INFORMATION PROVIDED:
● ● ● ●

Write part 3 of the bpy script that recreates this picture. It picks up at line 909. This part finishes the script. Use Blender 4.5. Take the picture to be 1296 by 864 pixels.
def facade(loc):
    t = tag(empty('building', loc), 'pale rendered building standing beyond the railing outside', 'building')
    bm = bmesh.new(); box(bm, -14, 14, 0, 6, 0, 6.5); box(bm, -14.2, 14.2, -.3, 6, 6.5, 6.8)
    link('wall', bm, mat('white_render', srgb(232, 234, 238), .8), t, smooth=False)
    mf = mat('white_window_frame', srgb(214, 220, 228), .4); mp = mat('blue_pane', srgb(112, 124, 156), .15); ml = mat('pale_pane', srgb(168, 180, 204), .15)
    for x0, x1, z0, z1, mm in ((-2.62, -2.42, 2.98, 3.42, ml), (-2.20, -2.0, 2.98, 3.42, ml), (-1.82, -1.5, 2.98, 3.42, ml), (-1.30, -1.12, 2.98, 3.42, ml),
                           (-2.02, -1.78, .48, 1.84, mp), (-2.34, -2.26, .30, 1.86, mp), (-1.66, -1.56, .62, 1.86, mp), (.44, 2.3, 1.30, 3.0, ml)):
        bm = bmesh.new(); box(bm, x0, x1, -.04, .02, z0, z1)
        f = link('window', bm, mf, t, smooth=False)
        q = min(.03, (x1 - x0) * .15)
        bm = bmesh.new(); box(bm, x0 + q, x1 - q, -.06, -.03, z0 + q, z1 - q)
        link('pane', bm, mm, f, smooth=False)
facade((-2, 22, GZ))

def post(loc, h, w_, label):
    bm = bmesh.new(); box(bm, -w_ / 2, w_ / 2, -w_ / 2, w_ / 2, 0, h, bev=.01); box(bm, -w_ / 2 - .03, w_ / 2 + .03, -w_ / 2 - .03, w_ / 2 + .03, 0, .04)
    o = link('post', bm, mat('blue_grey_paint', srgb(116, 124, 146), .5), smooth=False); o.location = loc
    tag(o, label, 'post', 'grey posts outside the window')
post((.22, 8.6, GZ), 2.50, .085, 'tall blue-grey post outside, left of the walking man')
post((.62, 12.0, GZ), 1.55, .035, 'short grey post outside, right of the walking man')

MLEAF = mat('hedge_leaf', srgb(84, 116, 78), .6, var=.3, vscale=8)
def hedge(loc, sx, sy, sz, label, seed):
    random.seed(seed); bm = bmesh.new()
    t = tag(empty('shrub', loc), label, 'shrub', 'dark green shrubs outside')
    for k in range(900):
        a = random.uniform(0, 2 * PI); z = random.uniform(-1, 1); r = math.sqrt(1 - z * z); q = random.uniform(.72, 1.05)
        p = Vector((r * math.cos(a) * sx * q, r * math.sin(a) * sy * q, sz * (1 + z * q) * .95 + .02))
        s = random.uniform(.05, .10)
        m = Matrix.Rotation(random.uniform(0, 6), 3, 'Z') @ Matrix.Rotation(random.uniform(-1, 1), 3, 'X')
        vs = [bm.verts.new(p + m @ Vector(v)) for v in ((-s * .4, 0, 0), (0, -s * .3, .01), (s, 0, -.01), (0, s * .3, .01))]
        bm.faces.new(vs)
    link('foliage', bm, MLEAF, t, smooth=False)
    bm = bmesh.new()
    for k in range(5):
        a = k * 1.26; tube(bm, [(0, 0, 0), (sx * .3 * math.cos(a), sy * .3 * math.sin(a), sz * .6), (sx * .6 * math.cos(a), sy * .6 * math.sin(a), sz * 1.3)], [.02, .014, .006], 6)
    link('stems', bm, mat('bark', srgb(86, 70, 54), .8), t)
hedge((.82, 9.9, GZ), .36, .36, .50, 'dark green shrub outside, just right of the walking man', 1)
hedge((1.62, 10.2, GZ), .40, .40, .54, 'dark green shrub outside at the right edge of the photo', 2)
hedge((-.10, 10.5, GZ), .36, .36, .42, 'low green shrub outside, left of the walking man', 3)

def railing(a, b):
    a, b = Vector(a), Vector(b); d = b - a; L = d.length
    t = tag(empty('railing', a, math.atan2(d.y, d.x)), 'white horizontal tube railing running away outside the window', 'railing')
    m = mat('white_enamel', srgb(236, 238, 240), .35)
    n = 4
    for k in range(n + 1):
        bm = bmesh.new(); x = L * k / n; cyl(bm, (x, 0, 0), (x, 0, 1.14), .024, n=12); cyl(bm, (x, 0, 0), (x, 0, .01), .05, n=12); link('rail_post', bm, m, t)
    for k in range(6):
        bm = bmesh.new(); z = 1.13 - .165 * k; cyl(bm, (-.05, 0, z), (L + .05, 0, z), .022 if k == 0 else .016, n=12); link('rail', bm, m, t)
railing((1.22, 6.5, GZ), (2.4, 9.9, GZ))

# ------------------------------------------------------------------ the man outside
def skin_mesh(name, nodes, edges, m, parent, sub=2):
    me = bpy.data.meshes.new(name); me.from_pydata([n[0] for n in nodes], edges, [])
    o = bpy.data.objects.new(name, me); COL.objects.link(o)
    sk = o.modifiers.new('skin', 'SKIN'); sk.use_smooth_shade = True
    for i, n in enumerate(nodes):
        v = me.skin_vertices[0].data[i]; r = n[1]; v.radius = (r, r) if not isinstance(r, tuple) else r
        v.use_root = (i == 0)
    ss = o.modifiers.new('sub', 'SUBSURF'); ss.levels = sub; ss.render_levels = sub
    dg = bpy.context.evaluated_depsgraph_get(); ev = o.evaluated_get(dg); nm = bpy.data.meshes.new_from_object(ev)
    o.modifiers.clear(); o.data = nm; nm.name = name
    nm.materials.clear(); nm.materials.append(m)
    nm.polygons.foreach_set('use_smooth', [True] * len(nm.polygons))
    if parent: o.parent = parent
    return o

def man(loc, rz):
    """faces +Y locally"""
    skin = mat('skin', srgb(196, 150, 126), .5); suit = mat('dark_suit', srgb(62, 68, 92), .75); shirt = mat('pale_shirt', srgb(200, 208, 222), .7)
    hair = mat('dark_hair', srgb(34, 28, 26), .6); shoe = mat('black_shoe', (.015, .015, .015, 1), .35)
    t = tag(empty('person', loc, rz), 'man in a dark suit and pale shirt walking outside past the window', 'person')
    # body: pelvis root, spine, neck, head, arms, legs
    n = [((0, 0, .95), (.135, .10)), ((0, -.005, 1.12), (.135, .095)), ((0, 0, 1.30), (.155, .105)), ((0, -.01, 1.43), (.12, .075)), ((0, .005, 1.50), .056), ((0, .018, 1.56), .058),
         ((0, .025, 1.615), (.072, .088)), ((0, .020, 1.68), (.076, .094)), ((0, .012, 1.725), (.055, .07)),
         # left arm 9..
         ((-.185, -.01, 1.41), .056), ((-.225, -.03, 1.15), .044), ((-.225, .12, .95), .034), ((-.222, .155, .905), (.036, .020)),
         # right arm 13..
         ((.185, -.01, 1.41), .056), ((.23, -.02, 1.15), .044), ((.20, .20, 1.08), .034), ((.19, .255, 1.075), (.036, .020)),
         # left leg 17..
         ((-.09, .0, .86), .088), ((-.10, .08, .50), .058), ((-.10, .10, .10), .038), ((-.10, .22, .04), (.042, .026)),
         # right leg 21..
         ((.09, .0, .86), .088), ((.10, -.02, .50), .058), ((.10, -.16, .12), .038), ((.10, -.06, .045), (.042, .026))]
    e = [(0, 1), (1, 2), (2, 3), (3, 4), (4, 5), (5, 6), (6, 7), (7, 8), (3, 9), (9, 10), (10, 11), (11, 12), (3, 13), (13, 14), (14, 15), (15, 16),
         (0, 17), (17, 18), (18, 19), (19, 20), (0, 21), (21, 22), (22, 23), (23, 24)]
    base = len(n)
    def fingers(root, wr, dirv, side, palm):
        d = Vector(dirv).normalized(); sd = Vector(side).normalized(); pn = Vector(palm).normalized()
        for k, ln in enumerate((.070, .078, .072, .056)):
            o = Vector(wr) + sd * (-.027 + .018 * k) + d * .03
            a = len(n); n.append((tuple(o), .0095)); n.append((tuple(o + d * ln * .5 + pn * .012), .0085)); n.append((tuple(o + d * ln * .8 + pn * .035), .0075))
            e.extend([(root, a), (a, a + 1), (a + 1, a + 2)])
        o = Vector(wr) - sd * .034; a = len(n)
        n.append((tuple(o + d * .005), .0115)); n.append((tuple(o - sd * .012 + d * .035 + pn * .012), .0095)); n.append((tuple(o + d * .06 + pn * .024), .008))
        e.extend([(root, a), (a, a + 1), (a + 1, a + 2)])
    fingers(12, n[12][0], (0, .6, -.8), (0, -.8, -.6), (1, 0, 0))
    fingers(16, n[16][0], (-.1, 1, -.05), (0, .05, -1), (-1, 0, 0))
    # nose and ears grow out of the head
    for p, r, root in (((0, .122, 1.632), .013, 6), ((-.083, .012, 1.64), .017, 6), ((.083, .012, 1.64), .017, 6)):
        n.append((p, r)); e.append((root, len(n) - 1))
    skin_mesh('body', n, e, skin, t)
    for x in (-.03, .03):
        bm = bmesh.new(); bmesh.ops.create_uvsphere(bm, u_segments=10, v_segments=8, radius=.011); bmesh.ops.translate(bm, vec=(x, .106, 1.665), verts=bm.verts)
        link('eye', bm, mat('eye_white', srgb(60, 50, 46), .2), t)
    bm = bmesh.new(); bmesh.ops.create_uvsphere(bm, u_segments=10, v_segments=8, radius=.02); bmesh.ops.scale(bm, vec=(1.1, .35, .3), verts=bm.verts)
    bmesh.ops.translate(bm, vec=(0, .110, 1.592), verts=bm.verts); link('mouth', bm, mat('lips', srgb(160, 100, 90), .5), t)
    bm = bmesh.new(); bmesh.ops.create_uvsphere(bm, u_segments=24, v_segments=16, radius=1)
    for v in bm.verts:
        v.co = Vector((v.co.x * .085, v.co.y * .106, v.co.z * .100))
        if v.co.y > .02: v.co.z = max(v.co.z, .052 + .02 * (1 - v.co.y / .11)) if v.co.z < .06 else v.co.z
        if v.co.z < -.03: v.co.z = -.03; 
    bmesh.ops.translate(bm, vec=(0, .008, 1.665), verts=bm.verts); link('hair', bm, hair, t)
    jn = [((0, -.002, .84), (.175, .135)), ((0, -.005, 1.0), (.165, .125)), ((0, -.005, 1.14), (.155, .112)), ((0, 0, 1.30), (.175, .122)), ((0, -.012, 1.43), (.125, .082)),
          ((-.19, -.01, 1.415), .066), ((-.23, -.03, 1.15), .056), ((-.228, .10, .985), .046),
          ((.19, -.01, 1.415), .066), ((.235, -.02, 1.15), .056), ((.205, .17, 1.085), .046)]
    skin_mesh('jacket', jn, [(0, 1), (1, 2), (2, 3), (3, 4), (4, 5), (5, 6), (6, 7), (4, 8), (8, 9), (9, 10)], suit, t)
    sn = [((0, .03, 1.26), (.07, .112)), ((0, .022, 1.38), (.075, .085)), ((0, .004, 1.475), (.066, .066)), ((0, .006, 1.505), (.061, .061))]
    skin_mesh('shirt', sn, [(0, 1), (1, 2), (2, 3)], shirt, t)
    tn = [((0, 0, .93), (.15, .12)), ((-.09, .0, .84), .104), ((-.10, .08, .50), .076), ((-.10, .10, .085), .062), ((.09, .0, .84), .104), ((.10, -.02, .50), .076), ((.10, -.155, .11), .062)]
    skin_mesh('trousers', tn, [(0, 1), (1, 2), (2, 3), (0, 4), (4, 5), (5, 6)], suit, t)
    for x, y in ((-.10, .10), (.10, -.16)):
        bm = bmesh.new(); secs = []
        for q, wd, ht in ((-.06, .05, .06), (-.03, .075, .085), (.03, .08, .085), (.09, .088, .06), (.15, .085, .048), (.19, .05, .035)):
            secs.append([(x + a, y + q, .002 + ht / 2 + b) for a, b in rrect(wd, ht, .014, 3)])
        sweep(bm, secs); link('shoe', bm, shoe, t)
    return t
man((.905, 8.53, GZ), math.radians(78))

● ● ● ●

SET PROBLEM:
Please give an exact restatement of only the lines from the beginning of the material above to the line with "post((.62, 12.0, GZ), 1.55, .035, 'short", inclusive.

OUTPUT FOR THIS EXERCISE:
Write part 3 of the bpy script that recreates this picture. It picks up at line 909. This part finishes the script. Use Blender 4.5. Take the picture to be 1296 by 864 pixels.
def facade(loc):
    t = tag(empty('building', loc), 'pale rendered building standing beyond the railing outside', 'building')
    bm = bmesh.new(); box(bm, -14, 14, 0, 6, 0, 6.5); box(bm, -14.2, 14.2, -.3, 6, 6.5, 6.8)
    link('wall', bm, mat('white_render', srgb(232, 234, 238), .8), t, smooth=False)
    mf = mat('white_window_frame', srgb(214, 220, 228), .4); mp = mat('blue_pane', srgb(112, 124, 156), .15); ml = mat('pale_pane', srgb(168, 180, 204), .15)
    for x0, x1, z0, z1, mm in ((-2.62, -2.42, 2.98, 3.42, ml), (-2.20, -2.0, 2.98, 3.42, ml), (-1.82, -1.5, 2.98, 3.42, ml), (-1.30, -1.12, 2.98, 3.42, ml),
                           (-2.02, -1.78, .48, 1.84, mp), (-2.34, -2.26, .30, 1.86, mp), (-1.66, -1.56, .62, 1.86, mp), (.44, 2.3, 1.30, 3.0, ml)):
        bm = bmesh.new(); box(bm, x0, x1, -.04, .02, z0, z1)
        f = link('window', bm, mf, t, smooth=False)
        q = min(.03, (x1 - x0) * .15)
        bm = bmesh.new(); box(bm, x0 + q, x1 - q, -.06, -.03, z0 + q, z1 - q)
        link('pane', bm, mm, f, smooth=False)
facade((-2, 22, GZ))

def post(loc, h, w_, label):
    bm = bmesh.new(); box(bm, -w_ / 2, w_ / 2, -w_ / 2, w_ / 2, 0, h, bev=.01); box(bm, -w_ / 2 - .03, w_ / 2 + .03, -w_ / 2 - .03, w_ / 2 + .03, 0, .04)
    o = link('post', bm, mat('blue_grey_paint', srgb(116, 124, 146), .5), smooth=False); o.location = loc
    tag(o, label, 'post', 'grey posts outside the window')
post((.22, 8.6, GZ), 2.50, .085, 'tall blue-grey post outside, left of the walking man')
post((.62, 12.0, GZ), 1.55, .035, 'short grey post outside, right of the walking man')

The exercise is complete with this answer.